Pintar a realidade virtual como uma nova ferramenta para a educação básica é importante, mas porque não tratar dos riscos de expor as crianças a este tipo de ferramenta? Seria de suma importância trabalhar este tipo de resposta em respeito aos pais que, como leigos, na maioria das vezes não sabem nem como funciona a ferramenta, que dirá entender os riscos a que seus filhos estão sendo expostos.

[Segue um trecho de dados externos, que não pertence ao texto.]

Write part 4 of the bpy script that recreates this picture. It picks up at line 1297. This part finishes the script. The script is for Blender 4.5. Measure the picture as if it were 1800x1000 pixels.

Dado o poder de influência de um veículo de comunicação como a Globo, a responsabilidade de apresentar uma nova tecnologia deveria ser cuidadosamente considerada, pois os efeitos dela na nossa sociedade poderão ser notáveis. É possível que, por estar despontando agora, pouca ideia se tenha destes efeitos. No entanto, a longo prazo será possível colher os frutos. Esperava-se que os pontos positivos e negativos do tema fossem expostos de maneira balanceada a fim de oferecer ao espectador a oportunidade de entender e decidir por si mesmo quanto ao uso (ou não) da tecnologia.
O que percebemos é que, neste caso, a imparcialidade foi soterrada pelo entusiasmo da novidade. Talvez o maior prejudicado com essa abordagem seja o grande público que só tem este veículo como fonte de informação. Para este, são estas reportagens que vão reger muitas conversas familiares e discussão entre amigos. O preocupante é que as pessoas estarão vendo apenas um lado da moeda. Tirando conclusões a partir de uma abordagem unilateral cujas consequências poderão afetar a vida de toda uma sociedade. Espera-se que quando a animação pela novidade acabar, não seja tarde demais.